The Bun for Jaffa Fans

Reid: “It looks a little bit mean on the inside, like where’s all the chocolate? But there is some citrus, so it almost has a bit of a Jaffa vibe.”

The bun: Dench Bakers’ Chocolate and Orange Sourdough Hot Cross Bun
Price: six for $16
How to get it: pick up from Dench Bakers (109 Scotchmer Street, Fitzroy North) or order as part of a “bread box” for home delivery Tuesday to Saturday.

The Bun for Non-Traditionalists

Burnett: “It looks scroll-esque, like a vegemite and cheese scroll – but it’s very sweet.”

Stanton: “It’s a hot cross scroll!”

Fraser: “Whatever it is, I’m into it.”

Mai: “I’m confused. It’s definitely a scroll. Look at it!”

Allen: “It’s not a hot cross bun, but it’s still tasty.”

Reid: “It has a bit of a rugelach vibe to it. Like that Eastern European sweet. Is it appropriate to put butter on it?”

The bun: Mörk Chocolate’s Mork X Bun
Price: $5.50 each or six for $32
How to get it: pick up at Mork Chocolate Brew House (150 Errol Street, North Melbourne) or pre-order online.

The Chewy, Moist Bun for Sweet Tooths

Allen: “Good spice and good texture, but maybe a little too sweet. I don’t think I could eat a full one.”

Reid: “This one has a good fruit density and it’s chewy and moist, but it’s a bit of a gnarly looking bun.”

Burnett: “The cross looks aggressive on this one.”

Stanton: “Bit of love put into the glaze though.”

The bun: Millstone Patisserie’s Hot Cross Buns
Price: $4.50 each
How to get it: pick up from Millstone Patisserie (10A Claremont Avenue, Malvern) or pre-order online.
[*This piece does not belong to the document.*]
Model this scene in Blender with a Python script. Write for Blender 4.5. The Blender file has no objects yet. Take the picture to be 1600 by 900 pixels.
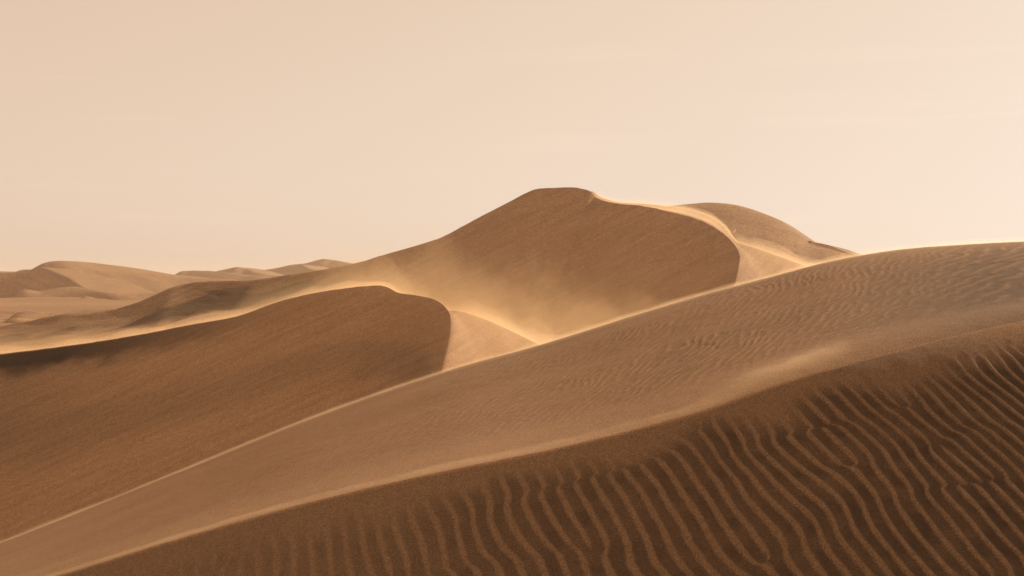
import bpy, math, random
import numpy as np

# ------------------------------------------------------------------ camera, sky, sun, exposure
EYE = 22.0            # camera height above the lowest desert floor (m)
F = 2222.2            # focal length in reference pixels (1600 wide), 50 mm lens
HOR = 432.0           # image row of the eye-level line
SUN_AZ = math.radians(44)     # to the right of straight ahead (+Y), towards +X
SUN_EL = math.radians(18)

scene = bpy.context.scene
col = scene.collection
cam_d = bpy.data.cameras.new('camera')
cam_d.lens = 50.0
cam_d.sensor_width = 36.0
cam_d.shift_y = -(450.0 - HOR) / 1600.0
cam_d.clip_start = 0.1
cam_d.clip_end = 40000
cam = bpy.data.objects.new('camera', cam_d)
cam.location = (0, 0, EYE)
cam.rotation_euler = (math.radians(90), 0, 0)
col.objects.link(cam)
scene.camera = cam

world = bpy.data.worlds.new('World')
scene.world = world
world.use_nodes = True
wn, wl = world.node_tree.nodes, world.node_tree.links
wn.clear()
w_out = wn.new('ShaderNodeOutputWorld')
w_bg = wn.new('ShaderNodeBackground')
w_sky = wn.new('ShaderNodeTexSky')
w_sky.sky_type = 'NISHITA'
w_sky.sun_disc = False
w_sky.sun_elevation = SUN_EL
w_sky.sun_rotation = SUN_AZ
w_sky.air_density = 1.0
w_sky.dust_density = 1.2
w_sky.ozone_density = 0.5
w_sky.altitude = 100
# airborne sand tints the whole sky beige
w_bw = wn.new('ShaderNodeRGBToBW')
wl.new(w_sky.outputs[0], w_bw.inputs[0])
w_den = wn.new('ShaderNodeMath'); w_den.operation = 'MULTIPLY_ADD'
w_den.inputs[1].default_value = 1 / 14.0; w_den.inputs[2].default_value = 1.0
wl.new(w_bw.outputs[0], w_den.inputs[0])
w_soft = wn.new('ShaderNodeMath'); w_soft.operation = 'DIVIDE'
wl.new(w_bw.outputs[0], w_soft.inputs[0]); wl.new(w_den.outputs[0], w_soft.inputs[1])
w_rgb = wn.new('ShaderNodeCombineColor')
for k, (gain, ex) in enumerate(((3.84, 0.25), (2.51, 0.37), (1.58, 0.51))):
    p = wn.new('ShaderNodeMath'); p.operation = 'POWER'; p.inputs[1].default_value = ex
    q = wn.new('ShaderNodeMath'); q.operation = 'MULTIPLY'; q.inputs[1].default_value = gain
    wl.new(w_soft.outputs[0], p.inputs[0]); wl.new(p.outputs[0], q.inputs[0]); wl.new(q.outputs[0], w_rgb.inputs[k])
# very faint wisps of high cloud
w_tc = wn.new('ShaderNodeTexCoord'); w_map = wn.new('ShaderNodeMapping')
w_map.inputs['Scale'].default_value = (2.2, 2.2, 34.0); w_map.inputs['Rotation'].default_value = (0.02, 0.03, 0.4)
w_no = wn.new('ShaderNodeTexNoise'); w_no.inputs['Scale'].default_value = 1.6; w_no.inputs['Detail'].default_value = 7; w_no.inputs['Roughness'].default_value = .6
w_mr = wn.new('ShaderNodeMapRange'); w_mr.inputs[1].default_value = .56; w_mr.inputs[2].default_value = .85; w_mr.inputs[3].default_value = 1.0; w_mr.inputs[4].default_value = 1.05
wl.new(w_tc.outputs['Generated'], w_map.inputs[0]); wl.new(w_map.outputs[0], w_no.inputs['Vector']); wl.new(w_no.outputs[0], w_mr.inputs[0])
w_mul = wn.new('ShaderNodeMix'); w_mul.data_type = 'RGBA'; w_mul.blend_type = 'MULTIPLY'; w_mul.inputs['Factor'].default_value = 1
wl.new(w_rgb.outputs[0], w_mul.inputs['A']); wl.new(w_mr.outputs[0], w_mul.inputs['B'])
wl.new(w_mul.outputs['Result'], w_bg.inputs[0])
w_bg.inputs[1].default_value = 0.15
wl.new(w_bg.outputs[0], w_out.inputs[0])

sun_d = bpy.data.lights.new('sun', 'SUN')
sun_d.energy = 5.0
sun_d.angle = math.radians(0.6)
sun_d.color = (1.0, 0.82, 0.59)
sun = bpy.data.objects.new('sun', sun_d)
sun.rotation_euler = (math.radians(90) - SUN_EL, 0, math.pi - SUN_AZ)
col.objects.link(sun)

vs = scene.view_settings
vs.view_transform = 'Standard'
vs.look = 'None'
vs.gamma = 1.0
vs.exposure = 0.0
scene.cycles.use_denoising = True
scene.cycles.max_bounces = 6
scene.cycles.volume_bounces = 2
scene.cycles.transparent_max_bounces = 96

# ------------------------------------------------------------------ numeric helpers
rng = np.random.default_rng(7)

def P(px, py, d):
    """point seen at pixel (px, py) of the reference, d metres straight ahead"""
    return ((px - 800.0) / F * d, d, EYE - (py - HOR) / F * d)

def smooth(a, b, x):
    t = np.clip((x - a) / (b - a), 0, 1)
    return t * t * (3 - 2 * t)

class VNoise:
    """value noise on a periodic lattice"""
    def __init__(self, seed, n=256):
        self.n = n
        self.g = np.random.default_rng(seed).random((n, n)) * 2 - 1
    def __call__(self, x, y):
        xi = np.floor(x).astype(int); yi = np.floor(y).astype(int)
        fx = x - xi; fy = y - yi
        fx = fx * fx * fx * (fx * (fx * 6 - 15) + 10); fy = fy * fy * fy * (fy * (fy * 6 - 15) + 10)
        n = self.n
        a = self.g[xi % n, yi % n]; b = self.g[(xi + 1) % n, yi % n]
        c = self.g[xi % n, (yi + 1) % n]; d = self.g[(xi + 1) % n, (yi + 1) % n]
        return (a * (1 - fx) + b * fx) * (1 - fy) + (c * (1 - fx) + d * fx) * fy
    def fbm(self, x, y, o=4):
        s = 0; a = 0.5
        for k in range(o):
            s = s + a * self(x * 2 ** k + 17.3 * k, y * 2 ** k + 5.1 * k); a *= 0.5
        return s

N1, N2, N3 = VNoise(1), VNoise(2), VNoise(3)

def chordal(Pt, axis_n, samples):
    """Catmull-Rom with chord-length knots through Pt (K,3), samples per-segment list -> (n,3)"""
    K = len(Pt)
    t = np.concatenate([[0], np.cumsum(np.sqrt(np.linalg.norm(np.diff(Pt, axis=0), axis=1)) + 1e-6)])
    m = np.zeros_like(Pt)
    for i in range(K):
        if i == 0: m[i] = (Pt[1] - Pt[0]) / (t[1] - t[0])
        elif i == K - 1: m[i] = (Pt[-1] - Pt[-2]) / (t[-1] - t[-2])
        else:
            h0, h1 = t[i] - t[i - 1], t[i + 1] - t[i]
            s0, s1 = (Pt[i] - Pt[i - 1]) / h0, (Pt[i + 1] - Pt[i]) / h1
            m[i] = (s0 * h1 + s1 * h0) / (h0 + h1)
    out = []
    for i in range(K - 1):
        n = samples[i]
        s = np.linspace(0, 1, n, endpoint=(i == K - 2))[:, None]
        h = t[i + 1] - t[i]
        out.append((2*s**3 - 3*s**2 + 1) * Pt[i] + (s**3 - 2*s**2 + s) * h * m[i] + (-2*s**3 + 3*s**2) * Pt[i+1] + (s**3 - s**2) * h * m[i+1])
    return np.concatenate(out)

def loft(rows, nu, nv, crease=None):
    """rows: list of R lists of K 3D points. nu: samples per column segment, nv: samples per row segment.
    crease: {row index: sharpness array over the K columns}. Returns G (V,U,3), u (0..K-1), v (0..R-1)."""
    rows = [np.array(r, float) for r in rows]
    K = len(rows[0])
    if isinstance(nu, int): nu = [nu] * (K - 1)
    R = np.stack([chordal(r, 0, nu) for r in rows])          # R,U,3
    uu = np.concatenate([np.linspace(i, i + 1, nu[i], endpoint=(i == K - 2)) for i in range(K - 1)])
    n = len(rows)
    h = np.sqrt(np.linalg.norm(np.diff(R, axis=0), axis=2)) + 1e-5   # n-1,U
    mL = np.zeros_like(R); mR = np.zeros_like(R)
    for j in range(n):
        if j == 0: mL[j] = mR[j] = (R[1] - R[0]) / h[0][:, None]
        elif j == n - 1: mL[j] = mR[j] = (R[-1] - R[-2]) / h[-1][:, None]
        else:
            s0 = (R[j] - R[j-1]) / h[j-1][:, None]; s1 = (R[j+1] - R[j]) / h[j][:, None]
            sm = (s0 * h[j][:, None] + s1 * h[j-1][:, None]) / (h[j] + h[j-1])[:, None]
            c = np.zeros(len(uu))
            if crease and j in crease: c = np.interp(uu, np.arange(K), crease[j])
            c = c[:, None]
            mL[j] = sm * (1 - c) + s0 * c; mR[j] = sm * (1 - c) + s1 * c
    out, vv = [], []
    for j in range(n - 1):
        k = nv[j]
        s = np.linspace(0, 1, k, endpoint=(j == n - 2))
        vv.append(s + j)
        s = s[:, None, None]; hh = h[j][None, :, None]
        out.append((2*s**3 - 3*s**2 + 1) * R[j] + (s**3 - 2*s**2 + s) * hh * mR[j] + (-2*s**3 + 3*s**2) * R[j+1] + (s**3 - s**2) * hh * mL[j+1])
    return np.concatenate(out), uu, np.concatenate(vv)

def normals(G):
    du = np.gradient(G, axis=1); dv = np.gradient(G, axis=0)
    n = np.cross(du, dv)
    n /= np.linalg.norm(n, axis=2, keepdims=True) + 1e-12
    n[n[..., 2] < 0] *= -1
    return n

def mesh_from_grid(name, G, mat, attrs=None):
    V, U = G.shape[:2]
    me = bpy.data.meshes.new(name)
    idx = np.arange(V * U).reshape(V, U)
    q = np.stack([idx[:-1, :-1], idx[:-1, 1:], idx[1:, 1:], idx[1:, :-1]], axis=-1).reshape(-1, 4)
    a, b, c = G[0, 0], G[0, 1], G[1, 0]
    if np.cross(b - a, c - a)[2] < 0: q = q[:, ::-1]
    me.vertices.add(V * U)
    me.vertices.foreach_set('co', G.reshape(-1).astype(np.float32))
    me.loops.add(q.size)
    me.loops.foreach_set('vertex_index', q.reshape(-1).astype(np.int32))
    me.polygons.add(len(q))
    me.polygons.foreach_set('loop_start', np.arange(0, q.size, 4, dtype=np.int32))
    me.polygons.foreach_set('use_smooth', np.ones(len(q), dtype=bool))
    me.update(calc_edges=True)
    me.validate()
    for k, v in (attrs or {}).items():
        at = me.attributes.new(k, 'FLOAT', 'POINT')
        at.data.foreach_set('value', v.reshape(-1).astype(np.float32))
    me.materials.append(mat)
    ob = bpy.data.objects.new(name, me)
    col.objects.link(ob)
    return ob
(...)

The Bun for Spiced-Fruit Lovers

Mai: “Quite a bit of spice in this one, but is there too much fruit?”

Fraser: “Is there such thing as too much fruit?”

Stanton: “It’s got some cherry or cranberry in the fruit mix. This would be good for bread and butter pudding. It’s got really good flavour.”

Collective sighs of agreement.

The bun: Bread Club’s Traditional XXX Bun
Price: $3.50 each, or $20 for a box of six
How to get it: pick up from Bread Club North Melbourne (558 Queensberry Street, North Melbourne) or Albert Park (65 Cardigan Place, Albert Park) or pre-order via Instagram from March 22.

The Value Bun

Stanton: “Look at the volume on that bad boy.”

Mai: “I think I ate one of these this morning. My wife loves the supermarket hot cross buns. It’s fluffy.”

Stanton: “It’s a classic Aussie-style all-rounder.”

Reid: “You could play the drums on the top of this.”

The bun: Woolworths’s Traditional Fruit Hot Cross Bun
Price: $3.50 for pack of six
How to get it: pick up from any Woolworths supermarket in Australia.